• Task instructions:
Reproduce every record below exactly as written, but leave out any pictures.

━━━ The records

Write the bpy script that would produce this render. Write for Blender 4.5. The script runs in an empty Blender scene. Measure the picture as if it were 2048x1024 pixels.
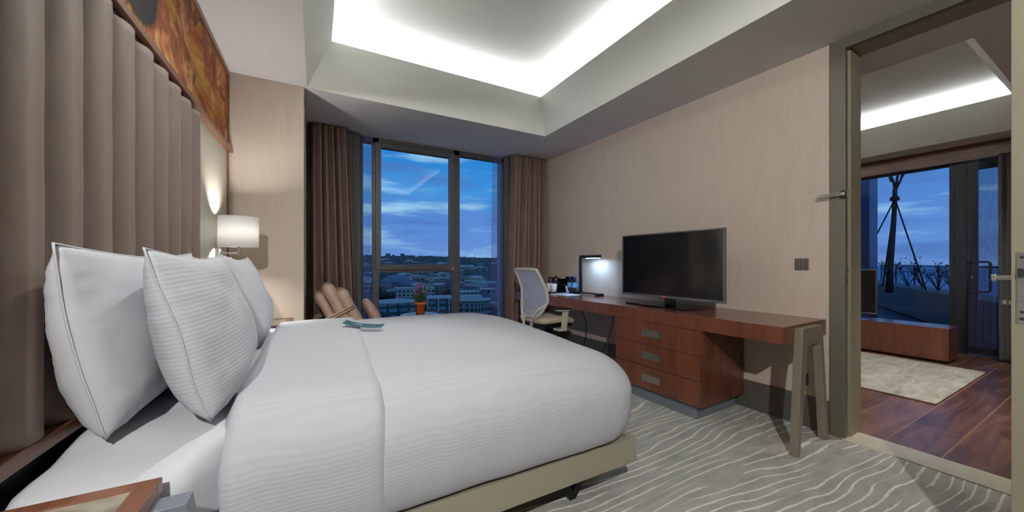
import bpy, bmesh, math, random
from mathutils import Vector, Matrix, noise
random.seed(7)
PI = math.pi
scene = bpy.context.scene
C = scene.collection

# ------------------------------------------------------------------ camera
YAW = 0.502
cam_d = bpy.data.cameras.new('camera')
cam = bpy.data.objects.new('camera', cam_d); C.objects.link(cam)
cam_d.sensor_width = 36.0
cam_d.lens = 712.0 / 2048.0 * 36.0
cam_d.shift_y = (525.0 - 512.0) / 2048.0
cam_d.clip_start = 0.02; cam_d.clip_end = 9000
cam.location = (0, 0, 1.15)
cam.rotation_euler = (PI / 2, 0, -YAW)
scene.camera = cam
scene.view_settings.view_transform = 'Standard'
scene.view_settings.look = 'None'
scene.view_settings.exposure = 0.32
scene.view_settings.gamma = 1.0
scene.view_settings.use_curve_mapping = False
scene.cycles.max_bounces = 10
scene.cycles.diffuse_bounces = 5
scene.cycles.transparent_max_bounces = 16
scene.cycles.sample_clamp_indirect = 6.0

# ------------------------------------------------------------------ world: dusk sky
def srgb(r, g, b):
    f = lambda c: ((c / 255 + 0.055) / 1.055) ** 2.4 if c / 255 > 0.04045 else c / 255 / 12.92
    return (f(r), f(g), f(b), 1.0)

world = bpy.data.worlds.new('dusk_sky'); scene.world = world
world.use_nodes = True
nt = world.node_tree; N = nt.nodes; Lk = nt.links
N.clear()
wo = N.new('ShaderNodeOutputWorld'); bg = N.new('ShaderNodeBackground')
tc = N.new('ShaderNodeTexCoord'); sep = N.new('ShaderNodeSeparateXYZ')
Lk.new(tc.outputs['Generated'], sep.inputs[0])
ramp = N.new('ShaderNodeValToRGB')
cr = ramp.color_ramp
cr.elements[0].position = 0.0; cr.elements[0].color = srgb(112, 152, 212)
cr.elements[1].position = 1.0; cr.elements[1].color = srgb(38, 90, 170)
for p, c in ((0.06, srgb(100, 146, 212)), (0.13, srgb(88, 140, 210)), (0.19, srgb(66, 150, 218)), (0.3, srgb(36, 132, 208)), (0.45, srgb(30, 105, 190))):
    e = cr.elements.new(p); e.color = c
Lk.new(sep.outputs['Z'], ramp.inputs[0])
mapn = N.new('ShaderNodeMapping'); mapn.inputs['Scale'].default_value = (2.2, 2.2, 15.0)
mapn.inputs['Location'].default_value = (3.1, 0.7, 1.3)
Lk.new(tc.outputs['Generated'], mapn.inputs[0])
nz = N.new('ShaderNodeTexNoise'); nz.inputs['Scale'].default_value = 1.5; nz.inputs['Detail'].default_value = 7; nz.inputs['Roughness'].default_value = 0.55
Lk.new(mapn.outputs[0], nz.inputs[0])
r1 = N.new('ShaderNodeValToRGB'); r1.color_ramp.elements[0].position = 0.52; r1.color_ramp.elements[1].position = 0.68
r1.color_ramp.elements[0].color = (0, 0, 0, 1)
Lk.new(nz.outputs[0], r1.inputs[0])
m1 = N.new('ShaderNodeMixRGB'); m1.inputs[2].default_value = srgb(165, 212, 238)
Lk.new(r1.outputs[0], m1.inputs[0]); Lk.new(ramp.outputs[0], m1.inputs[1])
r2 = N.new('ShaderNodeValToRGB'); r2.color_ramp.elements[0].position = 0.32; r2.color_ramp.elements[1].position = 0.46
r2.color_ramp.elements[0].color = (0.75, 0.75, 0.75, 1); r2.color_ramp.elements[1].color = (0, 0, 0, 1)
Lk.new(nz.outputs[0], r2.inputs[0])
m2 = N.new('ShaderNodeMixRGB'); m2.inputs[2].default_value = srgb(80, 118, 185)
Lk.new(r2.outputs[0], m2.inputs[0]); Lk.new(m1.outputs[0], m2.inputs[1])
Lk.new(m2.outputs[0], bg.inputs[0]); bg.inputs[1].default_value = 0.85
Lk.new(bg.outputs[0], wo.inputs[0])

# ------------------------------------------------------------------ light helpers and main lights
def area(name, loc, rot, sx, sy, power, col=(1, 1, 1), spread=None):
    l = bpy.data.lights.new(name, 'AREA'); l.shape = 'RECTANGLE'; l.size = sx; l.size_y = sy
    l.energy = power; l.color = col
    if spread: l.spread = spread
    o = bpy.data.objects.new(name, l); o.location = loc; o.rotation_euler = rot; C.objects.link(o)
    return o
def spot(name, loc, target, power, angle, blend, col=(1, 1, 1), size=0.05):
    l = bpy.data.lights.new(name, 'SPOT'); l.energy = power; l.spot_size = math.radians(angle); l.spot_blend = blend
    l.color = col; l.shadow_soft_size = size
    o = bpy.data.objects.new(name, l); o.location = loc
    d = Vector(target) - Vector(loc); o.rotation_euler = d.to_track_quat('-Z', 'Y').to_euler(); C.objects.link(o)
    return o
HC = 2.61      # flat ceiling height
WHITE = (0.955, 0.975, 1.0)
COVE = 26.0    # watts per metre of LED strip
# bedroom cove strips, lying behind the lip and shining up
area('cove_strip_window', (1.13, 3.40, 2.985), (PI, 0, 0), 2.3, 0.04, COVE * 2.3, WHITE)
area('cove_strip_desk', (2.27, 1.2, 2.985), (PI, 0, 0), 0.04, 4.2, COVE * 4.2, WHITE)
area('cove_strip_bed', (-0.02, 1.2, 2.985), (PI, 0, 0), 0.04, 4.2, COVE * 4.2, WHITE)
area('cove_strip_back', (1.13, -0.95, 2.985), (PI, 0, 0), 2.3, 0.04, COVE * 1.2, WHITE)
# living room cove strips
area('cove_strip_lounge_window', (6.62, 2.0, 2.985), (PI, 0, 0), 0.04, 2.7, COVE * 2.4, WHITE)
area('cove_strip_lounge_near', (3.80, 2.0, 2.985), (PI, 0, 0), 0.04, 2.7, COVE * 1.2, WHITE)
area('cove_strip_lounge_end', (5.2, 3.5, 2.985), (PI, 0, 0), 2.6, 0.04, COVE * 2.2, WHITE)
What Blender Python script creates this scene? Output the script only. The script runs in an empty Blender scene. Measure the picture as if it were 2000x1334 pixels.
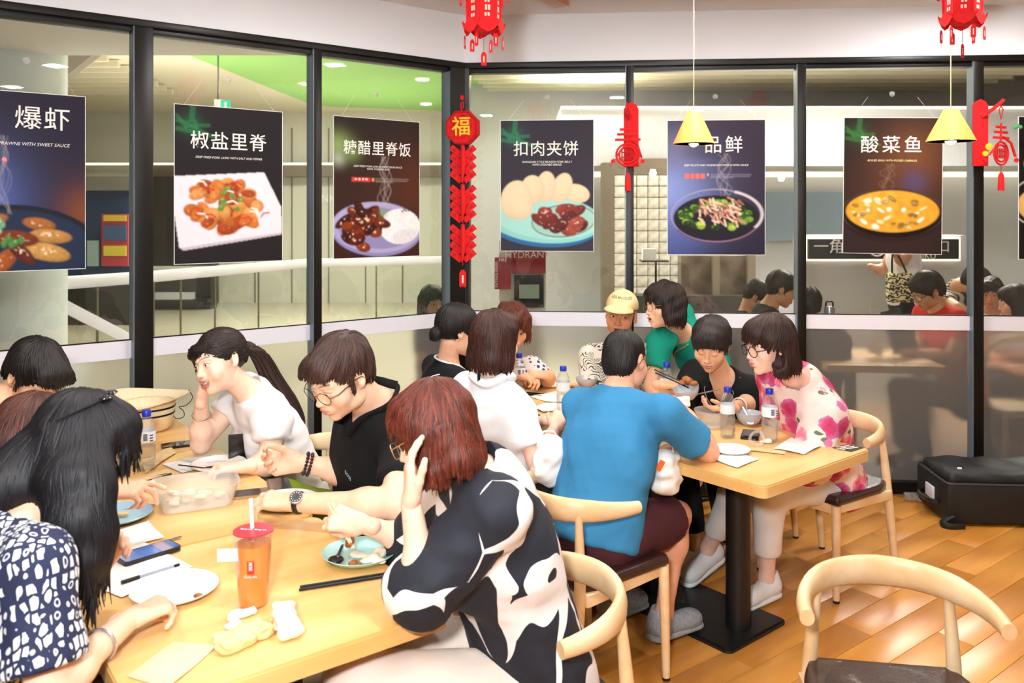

━━━━━━

• Output of the task:
Write the bpy script that would produce this render. Write for Blender 4.5. The script runs in an empty Blender scene. Measure the picture as if it were 2048x1024 pixels.
import bpy, bmesh, math, random
from mathutils import Vector, Matrix, noise
random.seed(7)
PI = math.pi
scene = bpy.context.scene
C = scene.collection

# ------------------------------------------------------------------ camera
YAW = 0.502
cam_d = bpy.data.cameras.new('camera')
cam = bpy.data.objects.new('camera', cam_d); C.objects.link(cam)
cam_d.sensor_width = 36.0
cam_d.lens = 712.0 / 2048.0 * 36.0
cam_d.shift_y = (525.0 - 512.0) / 2048.0
cam_d.clip_start = 0.02; cam_d.clip_end = 9000
cam.location = (0, 0, 1.15)
cam.rotation_euler = (PI / 2, 0, -YAW)
scene.camera = cam
scene.view_settings.view_transform = 'Standard'
scene.view_settings.look = 'None'
scene.view_settings.exposure = 0.32
scene.view_settings.gamma = 1.0
scene.view_settings.use_curve_mapping = False
scene.cycles.max_bounces = 10
scene.cycles.diffuse_bounces = 5
scene.cycles.transparent_max_bounces = 16
scene.cycles.sample_clamp_indirect = 6.0

# ------------------------------------------------------------------ world: dusk sky
def srgb(r, g, b):
    f = lambda c: ((c / 255 + 0.055) / 1.055) ** 2.4 if c / 255 > 0.04045 else c / 255 / 12.92
    return (f(r), f(g), f(b), 1.0)

world = bpy.data.worlds.new('dusk_sky'); scene.world = world
world.use_nodes = True
nt = world.node_tree; N = nt.nodes; Lk = nt.links
N.clear()
wo = N.new('ShaderNodeOutputWorld'); bg = N.new('ShaderNodeBackground')
tc = N.new('ShaderNodeTexCoord'); sep = N.new('ShaderNodeSeparateXYZ')
Lk.new(tc.outputs['Generated'], sep.inputs[0])
ramp = N.new('ShaderNodeValToRGB')
cr = ramp.color_ramp
cr.elements[0].position = 0.0; cr.elements[0].color = srgb(112, 152, 212)
cr.elements[1].position = 1.0; cr.elements[1].color = srgb(38, 90, 170)
for p, c in ((0.06, srgb(100, 146, 212)), (0.13, srgb(88, 140, 210)), (0.19, srgb(66, 150, 218)), (0.3, srgb(36, 132, 208)), (0.45, srgb(30, 105, 190))):
    e = cr.elements.new(p); e.color = c
Lk.new(sep.outputs['Z'], ramp.inputs[0])
mapn = N.new('ShaderNodeMapping'); mapn.inputs['Scale'].default_value = (2.2, 2.2, 15.0)
mapn.inputs['Location'].default_value = (3.1, 0.7, 1.3)
Lk.new(tc.outputs['Generated'], mapn.inputs[0])
nz = N.new('ShaderNodeTexNoise'); nz.inputs['Scale'].default_value = 1.5; nz.inputs['Detail'].default_value = 7; nz.inputs['Roughness'].default_value = 0.55
Lk.new(mapn.outputs[0], nz.inputs[0])
r1 = N.new('ShaderNodeValToRGB'); r1.color_ramp.elements[0].position = 0.52; r1.color_ramp.elements[1].position = 0.68
r1.color_ramp.elements[0].color = (0, 0, 0, 1)
Lk.new(nz.outputs[0], r1.inputs[0])
m1 = N.new('ShaderNodeMixRGB'); m1.inputs[2].default_value = srgb(165, 212, 238)
Lk.new(r1.outputs[0], m1.inputs[0]); Lk.new(ramp.outputs[0], m1.inputs[1])
r2 = N.new('ShaderNodeValToRGB'); r2.color_ramp.elements[0].position = 0.32; r2.color_ramp.elements[1].position = 0.46
r2.color_ramp.elements[0].color = (0.75, 0.75, 0.75, 1); r2.color_ramp.elements[1].color = (0, 0, 0, 1)
Lk.new(nz.outputs[0], r2.inputs[0])
m2 = N.new('ShaderNodeMixRGB'); m2.inputs[2].default_value = srgb(80, 118, 185)
Lk.new(r2.outputs[0], m2.inputs[0]); Lk.new(m1.outputs[0], m2.inputs[1])
Lk.new(m2.outputs[0], bg.inputs[0]); bg.inputs[1].default_value = 0.85
Lk.new(bg.outputs[0], wo.inputs[0])

# ------------------------------------------------------------------ light helpers and main lights
def area(name, loc, rot, sx, sy, power, col=(1, 1, 1), spread=None):
    l = bpy.data.lights.new(name, 'AREA'); l.shape = 'RECTANGLE'; l.size = sx; l.size_y = sy
    l.energy = power; l.color = col
    if spread: l.spread = spread
    o = bpy.data.objects.new(name, l); o.location = loc; o.rotation_euler = rot; C.objects.link(o)
    return o
def spot(name, loc, target, power, angle, blend, col=(1, 1, 1), size=0.05):
    l = bpy.data.lights.new(name, 'SPOT'); l.energy = power; l.spot_size = math.radians(angle); l.spot_blend = blend
    l.color = col; l.shadow_soft_size = size
    o = bpy.data.objects.new(name, l); o.location = loc
    d = Vector(target) - Vector(loc); o.rotation_euler = d.to_track_quat('-Z', 'Y').to_euler(); C.objects.link(o)
    return o
HC = 2.61      # flat ceiling height
WHITE = (0.955, 0.975, 1.0)
COVE = 26.0    # watts per metre of LED strip
# bedroom cove strips, lying behind the lip and shining up
area('cove_strip_window', (1.13, 3.40, 2.985), (PI, 0, 0), 2.3, 0.04, COVE * 2.3, WHITE)
area('cove_strip_desk', (2.27, 1.2, 2.985), (PI, 0, 0), 0.04, 4.2, COVE * 4.2, WHITE)
area('cove_strip_bed', (-0.02, 1.2, 2.985), (PI, 0, 0), 0.04, 4.2, COVE * 4.2, WHITE)
area('cove_strip_back', (1.13, -0.95, 2.985), (PI, 0, 0), 2.3, 0.04, COVE * 1.2, WHITE)
# living room cove strips
area('cove_strip_lounge_window', (6.62, 2.0, 2.985), (PI, 0, 0), 0.04, 2.7, COVE * 2.4, WHITE)
area('cove_strip_lounge_near', (3.80, 2.0, 2.985), (PI, 0, 0), 0.04, 2.7, COVE * 1.2, WHITE)
area('cove_strip_lounge_end', (5.2, 3.5, 2.985), (PI, 0, 0), 2.6, 0.04, COVE * 2.2, WHITE)
What Blender Python script creates this scene? Output the script only. The script runs in an empty Blender scene. Measure the picture as if it were 2000x1334 pixels.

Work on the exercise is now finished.